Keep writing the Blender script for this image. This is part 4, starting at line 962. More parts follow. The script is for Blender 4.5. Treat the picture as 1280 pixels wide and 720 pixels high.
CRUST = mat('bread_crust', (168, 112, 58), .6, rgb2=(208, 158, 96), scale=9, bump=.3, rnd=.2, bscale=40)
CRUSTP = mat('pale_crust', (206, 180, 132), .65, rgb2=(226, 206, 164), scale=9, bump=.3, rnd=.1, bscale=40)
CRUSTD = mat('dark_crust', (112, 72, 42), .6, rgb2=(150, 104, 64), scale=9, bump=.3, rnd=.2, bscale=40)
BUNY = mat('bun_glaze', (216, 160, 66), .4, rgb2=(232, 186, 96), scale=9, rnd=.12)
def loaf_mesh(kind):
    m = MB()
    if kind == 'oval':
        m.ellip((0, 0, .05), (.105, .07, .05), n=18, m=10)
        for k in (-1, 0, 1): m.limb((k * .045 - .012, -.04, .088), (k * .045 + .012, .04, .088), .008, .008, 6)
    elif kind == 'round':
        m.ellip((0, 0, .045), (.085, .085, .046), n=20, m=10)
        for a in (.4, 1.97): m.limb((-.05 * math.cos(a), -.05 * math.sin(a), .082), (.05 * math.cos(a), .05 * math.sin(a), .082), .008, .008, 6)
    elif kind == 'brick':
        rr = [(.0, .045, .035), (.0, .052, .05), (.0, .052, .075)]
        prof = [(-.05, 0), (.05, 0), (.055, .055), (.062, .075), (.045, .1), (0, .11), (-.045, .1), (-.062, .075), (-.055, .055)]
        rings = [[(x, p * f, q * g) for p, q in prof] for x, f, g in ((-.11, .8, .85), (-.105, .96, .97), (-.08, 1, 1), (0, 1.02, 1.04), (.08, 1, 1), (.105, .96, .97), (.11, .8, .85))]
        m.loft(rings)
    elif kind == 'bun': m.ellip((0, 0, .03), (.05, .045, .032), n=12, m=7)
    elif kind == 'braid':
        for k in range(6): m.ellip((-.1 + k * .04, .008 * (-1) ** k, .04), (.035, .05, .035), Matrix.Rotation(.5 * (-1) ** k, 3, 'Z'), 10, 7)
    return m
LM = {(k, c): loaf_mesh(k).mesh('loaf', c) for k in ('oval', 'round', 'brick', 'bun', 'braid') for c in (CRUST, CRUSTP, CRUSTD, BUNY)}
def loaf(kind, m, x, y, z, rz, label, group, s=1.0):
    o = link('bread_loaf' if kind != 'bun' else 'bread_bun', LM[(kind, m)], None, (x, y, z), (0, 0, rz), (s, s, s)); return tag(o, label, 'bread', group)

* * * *

**Directive**
Copy every line of the material, please, keeping it exactly the same.

**Solved exercise**
Keep writing the Blender script for this image. This is part 4, starting at line 962. More parts follow. The script is for Blender 4.5. Treat the picture as 1280 pixels wide and 720 pixels high.
CRUST = mat('bread_crust', (168, 112, 58), .6, rgb2=(208, 158, 96), scale=9, bump=.3, rnd=.2, bscale=40)
CRUSTP = mat('pale_crust', (206, 180, 132), .65, rgb2=(226, 206, 164), scale=9, bump=.3, rnd=.1, bscale=40)
CRUSTD = mat('dark_crust', (112, 72, 42), .6, rgb2=(150, 104, 64), scale=9, bump=.3, rnd=.2, bscale=40)
BUNY = mat('bun_glaze', (216, 160, 66), .4, rgb2=(232, 186, 96), scale=9, rnd=.12)
def loaf_mesh(kind):
    m = MB()
    if kind == 'oval':
        m.ellip((0, 0, .05), (.105, .07, .05), n=18, m=10)
        for k in (-1, 0, 1): m.limb((k * .045 - .012, -.04, .088), (k * .045 + .012, .04, .088), .008, .008, 6)
    elif kind == 'round':
        m.ellip((0, 0, .045), (.085, .085, .046), n=20, m=10)
        for a in (.4, 1.97): m.limb((-.05 * math.cos(a), -.05 * math.sin(a), .082), (.05 * math.cos(a), .05 * math.sin(a), .082), .008, .008, 6)
    elif kind == 'brick':
        rr = [(.0, .045, .035), (.0, .052, .05), (.0, .052, .075)]
        prof = [(-.05, 0), (.05, 0), (.055, .055), (.062, .075), (.045, .1), (0, .11), (-.045, .1), (-.062, .075), (-.055, .055)]
        rings = [[(x, p * f, q * g) for p, q in prof] for x, f, g in ((-.11, .8, .85), (-.105, .96, .97), (-.08, 1, 1), (0, 1.02, 1.04), (.08, 1, 1), (.105, .96, .97), (.11, .8, .85))]
        m.loft(rings)
    elif kind == 'bun': m.ellip((0, 0, .03), (.05, .045, .032), n=12, m=7)
    elif kind == 'braid':
        for k in range(6): m.ellip((-.1 + k * .04, .008 * (-1) ** k, .04), (.035, .05, .035), Matrix.Rotation(.5 * (-1) ** k, 3, 'Z'), 10, 7)
    return m
LM = {(k, c): loaf_mesh(k).mesh('loaf', c) for k in ('oval', 'round', 'brick', 'bun', 'braid') for c in (CRUST, CRUSTP, CRUSTD, BUNY)}
def loaf(kind, m, x, y, z, rz, label, group, s=1.0):
    o = link('bread_loaf' if kind != 'bun' else 'bread_bun', LM[(kind, m)], None, (x, y, z), (0, 0, rz), (s, s, s)); return tag(o, label, 'bread', group)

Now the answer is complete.